### Work to be completed
Pull every line containing "leafs" out of the material below.
--- Data section ---
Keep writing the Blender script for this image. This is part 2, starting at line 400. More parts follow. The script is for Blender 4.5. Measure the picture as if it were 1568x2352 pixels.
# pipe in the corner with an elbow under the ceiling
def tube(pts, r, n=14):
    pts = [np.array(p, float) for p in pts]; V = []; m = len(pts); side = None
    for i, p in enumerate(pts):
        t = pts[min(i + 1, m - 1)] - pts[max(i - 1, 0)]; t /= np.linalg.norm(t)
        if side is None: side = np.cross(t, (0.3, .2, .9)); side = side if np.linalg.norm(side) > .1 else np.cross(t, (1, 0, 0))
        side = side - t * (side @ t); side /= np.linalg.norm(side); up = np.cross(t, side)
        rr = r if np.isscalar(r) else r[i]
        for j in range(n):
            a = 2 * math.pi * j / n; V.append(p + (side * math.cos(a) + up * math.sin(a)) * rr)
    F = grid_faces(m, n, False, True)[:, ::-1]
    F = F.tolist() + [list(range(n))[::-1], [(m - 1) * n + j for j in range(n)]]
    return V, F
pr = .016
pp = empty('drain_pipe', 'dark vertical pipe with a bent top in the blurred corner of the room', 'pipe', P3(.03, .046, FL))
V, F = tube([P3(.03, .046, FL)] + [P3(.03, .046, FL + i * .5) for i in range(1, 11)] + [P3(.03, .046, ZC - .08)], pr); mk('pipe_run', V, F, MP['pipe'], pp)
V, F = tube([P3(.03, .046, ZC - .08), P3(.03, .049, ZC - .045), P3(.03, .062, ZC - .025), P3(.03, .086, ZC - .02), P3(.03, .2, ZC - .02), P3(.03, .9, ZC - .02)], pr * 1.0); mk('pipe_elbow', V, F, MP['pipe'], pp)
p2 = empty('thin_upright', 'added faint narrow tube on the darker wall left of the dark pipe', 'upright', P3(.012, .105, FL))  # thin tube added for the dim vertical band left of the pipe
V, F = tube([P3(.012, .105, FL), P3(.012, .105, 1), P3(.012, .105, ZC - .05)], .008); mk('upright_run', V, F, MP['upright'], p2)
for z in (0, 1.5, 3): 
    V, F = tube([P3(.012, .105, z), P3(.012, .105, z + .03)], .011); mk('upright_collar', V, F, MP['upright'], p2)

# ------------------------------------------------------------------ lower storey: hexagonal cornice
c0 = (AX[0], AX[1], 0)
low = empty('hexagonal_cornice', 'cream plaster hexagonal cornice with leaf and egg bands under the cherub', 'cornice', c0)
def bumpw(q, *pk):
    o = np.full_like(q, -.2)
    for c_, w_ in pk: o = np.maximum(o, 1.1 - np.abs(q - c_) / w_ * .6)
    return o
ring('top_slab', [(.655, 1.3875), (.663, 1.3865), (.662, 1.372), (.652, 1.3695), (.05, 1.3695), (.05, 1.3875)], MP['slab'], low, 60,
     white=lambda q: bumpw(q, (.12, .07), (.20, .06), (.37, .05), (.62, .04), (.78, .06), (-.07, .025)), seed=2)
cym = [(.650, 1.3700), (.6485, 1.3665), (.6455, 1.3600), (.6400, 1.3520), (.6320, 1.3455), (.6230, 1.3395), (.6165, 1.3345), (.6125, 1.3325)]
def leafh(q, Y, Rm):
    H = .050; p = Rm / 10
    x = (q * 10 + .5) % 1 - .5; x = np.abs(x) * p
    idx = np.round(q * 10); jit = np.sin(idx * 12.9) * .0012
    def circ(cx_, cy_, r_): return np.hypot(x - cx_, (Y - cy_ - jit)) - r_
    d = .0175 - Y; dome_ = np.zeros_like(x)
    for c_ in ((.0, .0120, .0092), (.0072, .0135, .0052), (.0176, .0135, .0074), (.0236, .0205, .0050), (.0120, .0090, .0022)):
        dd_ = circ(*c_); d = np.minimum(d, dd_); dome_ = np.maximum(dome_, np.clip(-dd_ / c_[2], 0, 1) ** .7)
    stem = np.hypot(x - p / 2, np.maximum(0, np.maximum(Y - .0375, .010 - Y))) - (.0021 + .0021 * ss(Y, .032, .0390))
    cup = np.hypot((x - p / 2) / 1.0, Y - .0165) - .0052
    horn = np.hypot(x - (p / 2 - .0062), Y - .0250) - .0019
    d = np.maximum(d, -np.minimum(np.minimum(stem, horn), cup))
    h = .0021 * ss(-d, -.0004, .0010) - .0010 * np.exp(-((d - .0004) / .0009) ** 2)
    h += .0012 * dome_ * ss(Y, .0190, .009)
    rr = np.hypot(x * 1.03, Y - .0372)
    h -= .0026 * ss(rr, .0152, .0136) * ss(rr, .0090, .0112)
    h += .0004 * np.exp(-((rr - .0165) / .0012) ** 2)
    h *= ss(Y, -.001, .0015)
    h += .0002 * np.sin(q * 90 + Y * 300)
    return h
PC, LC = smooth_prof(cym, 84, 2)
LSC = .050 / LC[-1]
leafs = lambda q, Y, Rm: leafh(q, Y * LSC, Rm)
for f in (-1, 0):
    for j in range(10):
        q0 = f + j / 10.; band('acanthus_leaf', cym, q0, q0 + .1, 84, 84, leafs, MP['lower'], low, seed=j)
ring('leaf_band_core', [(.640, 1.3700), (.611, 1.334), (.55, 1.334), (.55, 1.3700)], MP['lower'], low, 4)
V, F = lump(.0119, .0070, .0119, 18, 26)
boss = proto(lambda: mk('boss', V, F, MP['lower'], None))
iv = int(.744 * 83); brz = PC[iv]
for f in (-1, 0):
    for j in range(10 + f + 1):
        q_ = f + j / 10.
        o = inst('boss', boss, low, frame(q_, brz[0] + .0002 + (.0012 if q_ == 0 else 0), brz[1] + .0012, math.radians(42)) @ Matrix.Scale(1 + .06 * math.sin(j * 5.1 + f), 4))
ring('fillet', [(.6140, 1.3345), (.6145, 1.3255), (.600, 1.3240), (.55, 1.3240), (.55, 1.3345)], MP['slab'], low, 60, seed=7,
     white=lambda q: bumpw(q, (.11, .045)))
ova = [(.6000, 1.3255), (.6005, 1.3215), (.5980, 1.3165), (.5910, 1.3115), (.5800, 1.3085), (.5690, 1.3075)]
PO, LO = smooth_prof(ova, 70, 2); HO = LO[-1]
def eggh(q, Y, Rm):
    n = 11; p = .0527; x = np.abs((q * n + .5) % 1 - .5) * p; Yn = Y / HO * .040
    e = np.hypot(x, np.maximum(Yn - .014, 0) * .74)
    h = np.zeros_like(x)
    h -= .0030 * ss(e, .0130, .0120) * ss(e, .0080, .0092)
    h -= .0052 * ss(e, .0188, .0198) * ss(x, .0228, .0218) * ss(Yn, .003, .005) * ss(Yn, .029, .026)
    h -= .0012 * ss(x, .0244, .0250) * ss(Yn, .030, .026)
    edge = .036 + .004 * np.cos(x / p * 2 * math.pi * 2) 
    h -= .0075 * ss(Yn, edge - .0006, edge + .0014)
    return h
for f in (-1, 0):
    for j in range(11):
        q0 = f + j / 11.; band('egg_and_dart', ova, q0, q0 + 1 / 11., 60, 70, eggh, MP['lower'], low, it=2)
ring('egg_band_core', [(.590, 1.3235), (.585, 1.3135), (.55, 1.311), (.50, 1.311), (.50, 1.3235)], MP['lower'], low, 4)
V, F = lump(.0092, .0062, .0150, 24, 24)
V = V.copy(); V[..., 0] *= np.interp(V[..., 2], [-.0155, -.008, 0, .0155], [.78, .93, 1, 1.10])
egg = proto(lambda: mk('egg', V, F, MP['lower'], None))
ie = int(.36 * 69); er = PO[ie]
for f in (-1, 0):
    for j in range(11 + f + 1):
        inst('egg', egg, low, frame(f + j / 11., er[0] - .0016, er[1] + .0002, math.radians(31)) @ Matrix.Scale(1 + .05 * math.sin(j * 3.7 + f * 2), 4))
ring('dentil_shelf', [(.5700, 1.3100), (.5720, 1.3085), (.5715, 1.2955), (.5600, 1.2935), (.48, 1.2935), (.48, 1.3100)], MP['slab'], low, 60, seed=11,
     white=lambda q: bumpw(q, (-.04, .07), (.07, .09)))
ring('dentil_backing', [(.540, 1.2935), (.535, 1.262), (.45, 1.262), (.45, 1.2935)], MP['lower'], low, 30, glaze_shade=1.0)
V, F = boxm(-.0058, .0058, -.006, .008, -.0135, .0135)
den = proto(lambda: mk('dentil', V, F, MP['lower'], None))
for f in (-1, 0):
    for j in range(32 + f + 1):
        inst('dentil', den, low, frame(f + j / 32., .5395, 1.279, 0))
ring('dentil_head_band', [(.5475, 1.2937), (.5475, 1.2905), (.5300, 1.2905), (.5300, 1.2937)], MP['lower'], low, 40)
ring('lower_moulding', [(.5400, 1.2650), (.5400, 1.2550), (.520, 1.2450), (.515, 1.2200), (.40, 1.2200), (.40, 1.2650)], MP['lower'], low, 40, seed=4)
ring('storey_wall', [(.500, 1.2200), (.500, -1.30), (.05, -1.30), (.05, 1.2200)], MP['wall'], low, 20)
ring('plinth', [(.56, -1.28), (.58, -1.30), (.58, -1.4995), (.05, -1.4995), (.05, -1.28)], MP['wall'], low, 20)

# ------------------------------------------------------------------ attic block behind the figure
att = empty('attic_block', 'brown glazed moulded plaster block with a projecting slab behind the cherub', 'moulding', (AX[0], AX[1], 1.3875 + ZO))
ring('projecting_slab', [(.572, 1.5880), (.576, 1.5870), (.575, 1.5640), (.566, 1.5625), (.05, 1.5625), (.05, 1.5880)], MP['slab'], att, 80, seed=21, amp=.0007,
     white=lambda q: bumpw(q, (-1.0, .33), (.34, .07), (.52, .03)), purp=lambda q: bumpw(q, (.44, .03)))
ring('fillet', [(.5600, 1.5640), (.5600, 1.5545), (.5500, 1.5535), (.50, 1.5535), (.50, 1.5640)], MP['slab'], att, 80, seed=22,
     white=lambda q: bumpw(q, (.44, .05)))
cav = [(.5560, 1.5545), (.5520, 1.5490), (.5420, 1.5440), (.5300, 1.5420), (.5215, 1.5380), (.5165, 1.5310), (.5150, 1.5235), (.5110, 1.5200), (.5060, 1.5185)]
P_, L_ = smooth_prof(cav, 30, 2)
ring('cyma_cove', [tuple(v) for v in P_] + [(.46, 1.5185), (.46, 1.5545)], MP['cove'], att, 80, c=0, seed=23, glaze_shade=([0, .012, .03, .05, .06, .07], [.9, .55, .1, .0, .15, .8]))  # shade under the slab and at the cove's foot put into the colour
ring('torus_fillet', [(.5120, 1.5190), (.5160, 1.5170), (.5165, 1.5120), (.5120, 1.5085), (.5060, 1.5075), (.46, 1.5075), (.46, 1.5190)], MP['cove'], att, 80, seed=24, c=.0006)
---
### Written answer
leafs = lambda q, Y, Rm: leafh(q, Y * LSC, Rm)
        q0 = f + j / 10.; band('acanthus_leaf', cym, q0, q0 + .1, 84, 84, leafs, MP['lower'], low, seed=j)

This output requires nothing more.